U.S. and South Korea to Revise Trade Pact with Currency Side Deal

The United States and South Korea have reached agreement on a revised trade pact that includes a side deal aimed at deterring competitive currency devaluation by Seoul and provides relief from U.S. tariffs on steel, senior Trump administration officials said on Tuesday, CNBC informed.

South Korea’s steel exports to the U.S. will fall by about 30 percent, but the Asian country is still subject to a 10 percent aluminum tariff.

The officials told reporters that the deal includes provisions outlined by South Korean officials on Monday, including a 20-year extension of the 25 percent U.S. tariff on pickup trucks and a doubling of the Korean import cap on autos that meet U.S. specifications to 50,000 per manufacturer per year.

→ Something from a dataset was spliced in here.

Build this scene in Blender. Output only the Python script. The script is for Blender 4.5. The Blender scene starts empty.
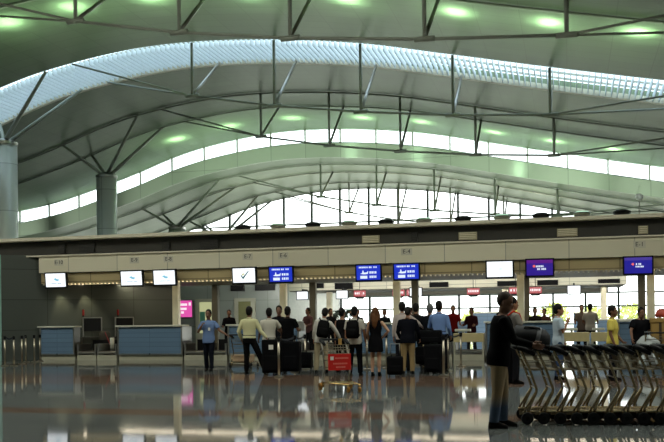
import bpy, math, random
from mathutils import Vector, Matrix, Euler
random.seed(7)
SC = bpy.context.scene
COL = SC.collection
PI = math.pi
R = math.radians

# ------------------------------------------------------------------ materials
def lin(c):
    c = c / 255.0
    return c / 12.92 if c <= 0.04045 else ((c + 0.055) / 1.055) ** 2.4
def rgb(r, g, b): return (lin(r), lin(g), lin(b), 1.0)

_M = {}
def mat(name, col, rough=0.5, metal=0.0, noise=0.12, scale=6.0, spec=0.5, bump=0.0, emit=None, estr=0.0, alpha=None):
    """Procedural principled surface with a little noise in colour and roughness."""
    if name in _M: return _M[name]
    m = bpy.data.materials.new(name); m.use_nodes = True
    nt = m.node_tree; n = nt.nodes; l = nt.links
    b = n['Principled BSDF']
    b.inputs['Roughness'].default_value = rough
    b.inputs['Metallic'].default_value = metal
    b.inputs['Specular IOR Level'].default_value = spec
    tc = n.new('ShaderNodeTexCoord'); nz = n.new('ShaderNodeTexNoise')
    nz.inputs['Scale'].default_value = scale; nz.inputs['Detail'].default_value = 3
    l.new(tc.outputs['Object'], nz.inputs['Vector'])
    mx = n.new('ShaderNodeMix'); mx.data_type = 'RGBA'
    k = 1 - noise
    mx.inputs[6].default_value = (col[0]*k, col[1]*k, col[2]*k, 1)
    k = 1 + noise
    mx.inputs[7].default_value = (min(1, col[0]*k), min(1, col[1]*k), min(1, col[2]*k), 1)
    l.new(nz.outputs['Fac'], mx.inputs[0]); l.new(mx.outputs[2], b.inputs['Base Color'])
    if bump:
        bp = n.new('ShaderNodeBump'); bp.inputs['Strength'].default_value = bump
        l.new(nz.outputs['Fac'], bp.inputs['Height']); l.new(bp.outputs['Normal'], b.inputs['Normal'])
    if emit:
        b.inputs['Emission Color'].default_value = emit
        b.inputs['Emission Strength'].default_value = estr
    _M[name] = m
    return m

def panel_mat(name, col, bw, bh, rough=0.45, metal=0.0, axes='XY', joint=0.6, mortar=0.012, spec=0.5, noise=0.06):
    """Panels with thin joints, laid out in the object's own plane."""
    if name in _M: return _M[name]
    m = bpy.data.materials.new(name); m.use_nodes = True
    nt = m.node_tree; n = nt.nodes; l = nt.links
    b = n['Principled BSDF']; b.inputs['Roughness'].default_value = rough; b.inputs['Metallic'].default_value = metal
    b.inputs['Specular IOR Level'].default_value = spec
    tc = n.new('ShaderNodeTexCoord'); sp = n.new('ShaderNodeSeparateXYZ'); cb = n.new('ShaderNodeCombineXYZ')
    l.new(tc.outputs['Object'], sp.inputs[0])
    l.new(sp.outputs[axes[0]], cb.inputs['X']); l.new(sp.outputs[axes[1]], cb.inputs['Y'])
    br = n.new('ShaderNodeTexBrick'); br.offset = 0.0
    br.inputs['Scale'].default_value = 1.0
    br.inputs['Brick Width'].default_value = bw; br.inputs['Row Height'].default_value = bh
    br.inputs['Mortar Size'].default_value = mortar; br.inputs['Mortar Smooth'].default_value = 0.1
    br.inputs['Color1'].default_value = tuple(c*(1-noise) for c in col[:3]) + (1,)
    br.inputs['Color2'].default_value = tuple(min(1, c*(1+noise)) for c in col[:3]) + (1,)
    br.inputs['Mortar'].default_value = tuple(c*joint for c in col[:3]) + (1,)
    l.new(cb.outputs[0], br.inputs['Vector']); l.new(br.outputs['Color'], b.inputs['Base Color'])
    _M[name] = m
    return m

def emit_mat(name, col, s):
    return mat(name, (0.02, 0.02, 0.02, 1), rough=0.3, emit=col, estr=s)

def glass_mat(name, tint=(1, 1, 1, 1), gloss=0.06):
    if name in _M: return _M[name]
    m = bpy.data.materials.new(name); m.use_nodes = True
    nt = m.node_tree; n = nt.nodes; l = nt.links
    for x in list(n): n.remove(x)
    o = n.new('ShaderNodeOutputMaterial'); t = n.new('ShaderNodeBsdfTransparent'); g = n.new('ShaderNodeBsdfGlossy')
    mx = n.new('ShaderNodeMixShader'); t.inputs['Color'].default_value = tint
    g.inputs['Roughness'].default_value = 0.03
    mx.inputs[0].default_value = gloss
    l.new(t.outputs[0], mx.inputs[1]); l.new(g.outputs[0], mx.inputs[2]); l.new(mx.outputs[0], o.inputs['Surface'])
    _M[name] = m
    return m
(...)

The agreement, cobbled together quickly with only a few rounds of negotiations under Trump’s threat of withdrawal, will include a side-letter that requires South Korea to provide increased transparency of its foreign exchange interventions, with commitments to avoid won devaluations for competitive purposes.

The currency deal, of which the final details are still being negotiated between the U.S. Treasury and South Korea’s Ministry of Strategy and Finance, is considered a “side letter” that will not be enforceable with trade sanctions.

Many U.S. lawmakers, particularly Democrats, had opposed the 2015 Trans-Pacific Partnership trade deal because it had a similar currency manipulation side agreement that could not be enforced. The revised KORUS will be the first U.S. trade deal with a currency side deal.